## begin PROVIDED MATERIAL

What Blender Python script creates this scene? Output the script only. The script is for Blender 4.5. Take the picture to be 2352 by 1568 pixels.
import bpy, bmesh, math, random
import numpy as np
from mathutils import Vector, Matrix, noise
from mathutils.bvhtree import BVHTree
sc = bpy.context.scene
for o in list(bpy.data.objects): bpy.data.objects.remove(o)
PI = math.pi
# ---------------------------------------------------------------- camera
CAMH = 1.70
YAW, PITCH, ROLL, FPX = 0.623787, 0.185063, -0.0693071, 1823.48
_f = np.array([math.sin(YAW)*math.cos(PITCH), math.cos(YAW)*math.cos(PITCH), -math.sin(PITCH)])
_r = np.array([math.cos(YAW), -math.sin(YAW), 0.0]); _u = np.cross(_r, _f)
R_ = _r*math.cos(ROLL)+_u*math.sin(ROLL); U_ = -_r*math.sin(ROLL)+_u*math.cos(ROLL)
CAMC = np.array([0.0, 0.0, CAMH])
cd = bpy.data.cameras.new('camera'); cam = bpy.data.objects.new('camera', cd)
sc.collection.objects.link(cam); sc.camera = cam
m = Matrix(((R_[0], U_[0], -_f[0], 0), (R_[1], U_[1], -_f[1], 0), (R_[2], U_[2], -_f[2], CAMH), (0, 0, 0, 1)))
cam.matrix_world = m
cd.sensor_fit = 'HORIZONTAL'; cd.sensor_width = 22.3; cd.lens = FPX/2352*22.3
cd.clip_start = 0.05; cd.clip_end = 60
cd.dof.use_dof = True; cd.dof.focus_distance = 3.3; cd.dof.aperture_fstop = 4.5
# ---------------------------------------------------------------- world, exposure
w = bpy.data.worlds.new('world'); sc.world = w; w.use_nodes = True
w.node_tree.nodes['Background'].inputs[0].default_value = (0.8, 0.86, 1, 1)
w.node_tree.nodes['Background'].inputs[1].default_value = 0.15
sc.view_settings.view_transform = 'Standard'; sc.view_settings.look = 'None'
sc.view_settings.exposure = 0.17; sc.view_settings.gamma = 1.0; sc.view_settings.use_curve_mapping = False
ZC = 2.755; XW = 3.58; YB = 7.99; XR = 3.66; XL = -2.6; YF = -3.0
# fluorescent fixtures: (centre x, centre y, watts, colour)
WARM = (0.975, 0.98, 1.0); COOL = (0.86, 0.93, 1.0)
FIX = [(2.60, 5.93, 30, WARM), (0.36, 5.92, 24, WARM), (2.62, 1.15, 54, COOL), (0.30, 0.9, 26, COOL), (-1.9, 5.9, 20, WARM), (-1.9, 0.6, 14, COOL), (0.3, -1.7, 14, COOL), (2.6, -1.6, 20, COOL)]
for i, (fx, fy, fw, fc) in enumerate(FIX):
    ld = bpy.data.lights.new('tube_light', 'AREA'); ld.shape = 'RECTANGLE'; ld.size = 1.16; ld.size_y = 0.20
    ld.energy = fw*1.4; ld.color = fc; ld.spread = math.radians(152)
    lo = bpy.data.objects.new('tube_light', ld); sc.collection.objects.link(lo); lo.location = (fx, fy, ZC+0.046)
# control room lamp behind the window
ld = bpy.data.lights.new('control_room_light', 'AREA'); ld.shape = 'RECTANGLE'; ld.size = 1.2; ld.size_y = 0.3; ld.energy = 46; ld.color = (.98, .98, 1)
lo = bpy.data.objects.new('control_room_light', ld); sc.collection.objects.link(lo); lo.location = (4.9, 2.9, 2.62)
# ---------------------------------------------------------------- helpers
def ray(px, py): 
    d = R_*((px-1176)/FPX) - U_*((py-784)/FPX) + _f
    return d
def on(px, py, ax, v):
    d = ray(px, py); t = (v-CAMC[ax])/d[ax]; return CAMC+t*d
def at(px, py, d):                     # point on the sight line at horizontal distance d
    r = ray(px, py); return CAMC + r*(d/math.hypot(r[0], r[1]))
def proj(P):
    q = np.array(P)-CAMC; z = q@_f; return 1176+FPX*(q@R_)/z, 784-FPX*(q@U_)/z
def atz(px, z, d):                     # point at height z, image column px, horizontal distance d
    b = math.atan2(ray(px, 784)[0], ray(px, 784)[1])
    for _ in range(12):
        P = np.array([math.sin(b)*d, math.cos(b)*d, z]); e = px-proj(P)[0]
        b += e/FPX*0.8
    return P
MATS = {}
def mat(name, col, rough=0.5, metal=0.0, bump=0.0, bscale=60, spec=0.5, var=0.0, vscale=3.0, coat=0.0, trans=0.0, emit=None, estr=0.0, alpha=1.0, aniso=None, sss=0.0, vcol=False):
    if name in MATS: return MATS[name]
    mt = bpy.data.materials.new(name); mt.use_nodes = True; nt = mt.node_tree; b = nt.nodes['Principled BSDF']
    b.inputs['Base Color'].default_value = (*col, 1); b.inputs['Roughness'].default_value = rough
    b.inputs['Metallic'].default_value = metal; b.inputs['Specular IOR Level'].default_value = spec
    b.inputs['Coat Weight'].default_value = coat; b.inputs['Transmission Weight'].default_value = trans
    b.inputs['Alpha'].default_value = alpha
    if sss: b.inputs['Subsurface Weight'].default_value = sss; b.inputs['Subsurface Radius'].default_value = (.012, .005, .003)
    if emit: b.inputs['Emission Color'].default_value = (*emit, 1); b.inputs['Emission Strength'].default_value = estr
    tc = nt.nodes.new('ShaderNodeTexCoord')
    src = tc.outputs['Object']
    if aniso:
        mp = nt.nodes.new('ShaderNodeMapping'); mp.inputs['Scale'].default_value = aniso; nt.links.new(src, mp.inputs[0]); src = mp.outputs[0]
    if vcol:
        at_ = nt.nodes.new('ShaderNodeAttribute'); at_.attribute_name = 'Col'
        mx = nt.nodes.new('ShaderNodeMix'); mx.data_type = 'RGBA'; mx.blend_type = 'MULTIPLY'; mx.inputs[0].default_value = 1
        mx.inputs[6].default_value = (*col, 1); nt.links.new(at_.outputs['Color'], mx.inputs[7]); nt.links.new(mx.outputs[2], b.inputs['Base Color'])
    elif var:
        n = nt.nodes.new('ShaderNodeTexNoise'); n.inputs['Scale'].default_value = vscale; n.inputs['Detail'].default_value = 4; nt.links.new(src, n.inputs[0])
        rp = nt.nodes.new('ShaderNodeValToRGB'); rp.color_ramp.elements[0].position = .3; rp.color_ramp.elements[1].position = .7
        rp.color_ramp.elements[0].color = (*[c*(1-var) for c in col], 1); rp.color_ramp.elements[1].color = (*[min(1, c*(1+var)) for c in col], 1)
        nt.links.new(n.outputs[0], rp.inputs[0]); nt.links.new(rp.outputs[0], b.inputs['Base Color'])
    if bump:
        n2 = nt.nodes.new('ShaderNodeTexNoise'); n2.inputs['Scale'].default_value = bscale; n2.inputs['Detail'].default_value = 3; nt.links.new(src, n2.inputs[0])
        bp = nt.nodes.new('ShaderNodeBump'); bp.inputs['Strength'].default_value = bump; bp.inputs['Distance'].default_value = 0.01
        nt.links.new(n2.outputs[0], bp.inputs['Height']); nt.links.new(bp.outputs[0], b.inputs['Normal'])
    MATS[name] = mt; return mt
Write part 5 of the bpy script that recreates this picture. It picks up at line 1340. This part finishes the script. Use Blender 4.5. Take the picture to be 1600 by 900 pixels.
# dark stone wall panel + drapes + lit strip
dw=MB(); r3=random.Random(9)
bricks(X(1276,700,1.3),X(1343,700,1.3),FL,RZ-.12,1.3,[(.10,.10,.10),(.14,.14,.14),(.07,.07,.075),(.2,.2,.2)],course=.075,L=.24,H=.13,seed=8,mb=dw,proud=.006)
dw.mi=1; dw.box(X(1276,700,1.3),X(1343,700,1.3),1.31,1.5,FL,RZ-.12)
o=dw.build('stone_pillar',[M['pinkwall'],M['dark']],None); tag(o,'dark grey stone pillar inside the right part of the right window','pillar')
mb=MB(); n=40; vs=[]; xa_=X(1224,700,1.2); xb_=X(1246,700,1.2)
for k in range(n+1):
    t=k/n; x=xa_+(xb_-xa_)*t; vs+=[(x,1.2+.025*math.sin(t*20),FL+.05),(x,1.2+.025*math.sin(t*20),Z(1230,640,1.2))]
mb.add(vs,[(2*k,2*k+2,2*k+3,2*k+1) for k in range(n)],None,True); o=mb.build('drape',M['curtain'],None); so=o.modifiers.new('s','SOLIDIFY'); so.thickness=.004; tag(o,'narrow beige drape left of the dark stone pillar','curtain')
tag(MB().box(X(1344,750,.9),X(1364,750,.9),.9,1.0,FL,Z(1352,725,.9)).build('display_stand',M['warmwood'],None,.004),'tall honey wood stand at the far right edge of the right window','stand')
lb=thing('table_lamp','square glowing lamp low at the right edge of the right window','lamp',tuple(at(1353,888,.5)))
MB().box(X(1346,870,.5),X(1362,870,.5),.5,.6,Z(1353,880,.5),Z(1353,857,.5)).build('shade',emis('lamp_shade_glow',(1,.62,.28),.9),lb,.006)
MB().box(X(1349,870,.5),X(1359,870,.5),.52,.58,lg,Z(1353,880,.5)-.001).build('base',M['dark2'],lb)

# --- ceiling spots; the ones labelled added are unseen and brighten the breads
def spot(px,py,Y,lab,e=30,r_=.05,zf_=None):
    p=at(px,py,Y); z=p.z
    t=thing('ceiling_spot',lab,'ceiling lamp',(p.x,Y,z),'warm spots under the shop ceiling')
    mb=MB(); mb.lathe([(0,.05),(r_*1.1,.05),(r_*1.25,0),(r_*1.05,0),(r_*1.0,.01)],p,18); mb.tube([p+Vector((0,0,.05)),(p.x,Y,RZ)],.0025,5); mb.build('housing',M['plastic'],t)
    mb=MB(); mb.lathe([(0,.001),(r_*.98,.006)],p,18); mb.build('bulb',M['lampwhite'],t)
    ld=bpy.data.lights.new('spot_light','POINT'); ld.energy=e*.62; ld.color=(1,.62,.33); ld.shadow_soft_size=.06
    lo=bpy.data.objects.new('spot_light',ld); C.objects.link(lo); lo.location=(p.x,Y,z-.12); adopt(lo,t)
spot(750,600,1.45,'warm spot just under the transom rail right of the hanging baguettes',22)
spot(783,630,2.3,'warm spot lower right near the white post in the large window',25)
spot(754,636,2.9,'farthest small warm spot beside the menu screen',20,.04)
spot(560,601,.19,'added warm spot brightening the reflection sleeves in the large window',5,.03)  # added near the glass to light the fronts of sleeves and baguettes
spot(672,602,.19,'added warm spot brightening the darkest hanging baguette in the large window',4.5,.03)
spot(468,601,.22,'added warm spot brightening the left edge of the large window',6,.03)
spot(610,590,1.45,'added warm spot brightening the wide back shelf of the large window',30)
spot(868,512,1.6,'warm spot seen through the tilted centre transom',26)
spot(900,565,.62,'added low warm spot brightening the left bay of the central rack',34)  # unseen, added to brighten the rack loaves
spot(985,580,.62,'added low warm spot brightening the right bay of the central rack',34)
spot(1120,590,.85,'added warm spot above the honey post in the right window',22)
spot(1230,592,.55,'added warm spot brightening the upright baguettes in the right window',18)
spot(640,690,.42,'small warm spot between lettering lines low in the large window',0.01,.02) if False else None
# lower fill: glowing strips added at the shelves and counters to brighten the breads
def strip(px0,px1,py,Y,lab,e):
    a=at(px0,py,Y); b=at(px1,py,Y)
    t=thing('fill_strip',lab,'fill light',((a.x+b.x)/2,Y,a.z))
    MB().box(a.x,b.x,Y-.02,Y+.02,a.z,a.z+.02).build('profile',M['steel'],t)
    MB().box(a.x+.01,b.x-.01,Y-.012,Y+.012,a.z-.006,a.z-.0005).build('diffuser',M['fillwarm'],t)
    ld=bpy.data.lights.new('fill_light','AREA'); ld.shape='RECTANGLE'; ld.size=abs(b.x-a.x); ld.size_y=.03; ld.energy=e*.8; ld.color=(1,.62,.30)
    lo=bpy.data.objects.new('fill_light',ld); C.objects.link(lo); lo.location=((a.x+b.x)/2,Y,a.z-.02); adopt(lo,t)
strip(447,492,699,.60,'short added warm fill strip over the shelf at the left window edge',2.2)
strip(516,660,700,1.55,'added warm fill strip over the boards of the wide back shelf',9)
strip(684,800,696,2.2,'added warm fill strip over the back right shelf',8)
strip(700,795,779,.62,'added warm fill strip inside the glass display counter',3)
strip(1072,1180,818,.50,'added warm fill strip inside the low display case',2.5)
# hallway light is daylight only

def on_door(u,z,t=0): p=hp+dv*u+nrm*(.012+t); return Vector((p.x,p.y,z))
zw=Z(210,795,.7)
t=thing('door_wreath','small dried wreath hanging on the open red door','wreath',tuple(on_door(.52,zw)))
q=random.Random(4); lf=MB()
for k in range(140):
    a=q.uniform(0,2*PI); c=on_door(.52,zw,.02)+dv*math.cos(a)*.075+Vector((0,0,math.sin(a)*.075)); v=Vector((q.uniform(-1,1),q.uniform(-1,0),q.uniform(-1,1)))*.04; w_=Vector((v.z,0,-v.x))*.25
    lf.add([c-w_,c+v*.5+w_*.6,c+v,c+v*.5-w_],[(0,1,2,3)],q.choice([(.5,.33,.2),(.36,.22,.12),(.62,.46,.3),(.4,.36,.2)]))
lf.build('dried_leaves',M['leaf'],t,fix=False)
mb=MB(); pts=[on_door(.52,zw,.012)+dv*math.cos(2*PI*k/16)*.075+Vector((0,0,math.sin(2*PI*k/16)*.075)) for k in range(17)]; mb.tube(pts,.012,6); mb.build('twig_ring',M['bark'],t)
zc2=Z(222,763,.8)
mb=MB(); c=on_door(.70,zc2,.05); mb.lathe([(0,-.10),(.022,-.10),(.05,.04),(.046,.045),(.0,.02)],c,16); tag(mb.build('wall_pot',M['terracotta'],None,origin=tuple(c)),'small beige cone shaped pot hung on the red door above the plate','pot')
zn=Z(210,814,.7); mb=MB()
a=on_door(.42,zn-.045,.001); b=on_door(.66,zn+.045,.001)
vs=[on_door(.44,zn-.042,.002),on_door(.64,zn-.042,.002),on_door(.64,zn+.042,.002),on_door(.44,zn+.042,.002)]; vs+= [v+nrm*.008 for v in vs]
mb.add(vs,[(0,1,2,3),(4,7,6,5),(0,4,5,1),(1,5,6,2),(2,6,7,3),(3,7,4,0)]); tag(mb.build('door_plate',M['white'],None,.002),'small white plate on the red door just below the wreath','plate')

## end PROVIDED MATERIAL

Filter out all lines lacking the word "scene" and copy the rest.

What Blender Python script creates this scene? Output the script only. The script is for Blender 4.5. Take the picture to be 2352 by 1568 pixels.
sc = bpy.context.scene